Clinton enjoyed a normal childhood. She was a Girl Scout, and participated in sports such as swimming and baseball. She was inspired by the Space Race, as a young woman, and even wrote a letter to NASA asking to become an astronaut.
In high school, Clinton was a National Honor Society member, and a National Merit finalist. She won an election to be class vice president during her junior year. Her first defeat in politics came in her senior year as she ran for class president, in a three way race against two boys, one of which campaigned saying “you are really stupid if you think a girl can be elected president.”
Clinton lost and went on to graduate in the top 5 percent of her class, and starting an undergraduate career at Wellesley College, majoring in Political Science.
As a Wellesley student, Clinton served as president of the Wellesley Young Republicans. This was a normal extension of her conservative upbringing and her Methodist faith. She was an intern in the U.S. House of Representatives, in the Republican Conference. Clinton became the first student to ever speak at the Wellesley commencement Ceremony.
After spending a summer traveling across Alaska and working as both a dishwasher in Mount McKinley National park, and sliming salmon at a fish processing cannery, Clinton began law school at Yale.
It was while studying law at Yale, that she met Bill Clinton. She did post graduate work at the Yale Child Study Center, working on children’s rights. This work was the basis of her first scholarly publication, “Children Under the Law”, which was published in the Harvard Educational Review in 1973.
Clinton went on to serve on the staff of the House Committee on the Judiciary as legal counsel during the Watergate scandal.
She married Bill Clinton after many of his proposals, and moved to begin a new life in Arkansas, in 1975. She joined the faculty of the School of Law at the University of Arkansas, as one of only two female faculty members.
She later joined the Rose Law Firm in Little Rock. When Bill was elected Governor, Clinton became the First Lady of Arkansas. She continued her work on behalf of children
with the Children’s Defense Fund.
In 1993, Clinton became the First Lady of the United States, when Bill Clinton was elected President. As First Lady, Clinton advocated for health care reform, but was rebuffed by Congress. She persisted, and with bipartisan cooperation was able to get the Children’s Health Insurance Program (CHIP) passed in Congress, in 1997.

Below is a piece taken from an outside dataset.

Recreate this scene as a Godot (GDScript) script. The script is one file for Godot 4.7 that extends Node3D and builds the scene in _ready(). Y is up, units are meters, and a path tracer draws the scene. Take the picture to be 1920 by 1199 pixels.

This children’s health program serves eight million children to this day.
In 2000, Clinton was elected to the first of two terms as U.S. Senator from New York. She worked tirelessly to gain assistance for the families and first responders after the terrorist attack on the World Trade Center, in Manhattan.
Clinton ran, unsuccessfully for the Democratic nomination for President in 2008, losing to Barack Obama, in a close Primary race. Barack Obama went on to win the Presidency, and
selected Clinton to be Secretary of State. In this role, Secretary Clinton traveled the world to 112 countries to represent the United States and advocate for women’s rights.
Hillary Clinton is currently the Democratic Nominee for President.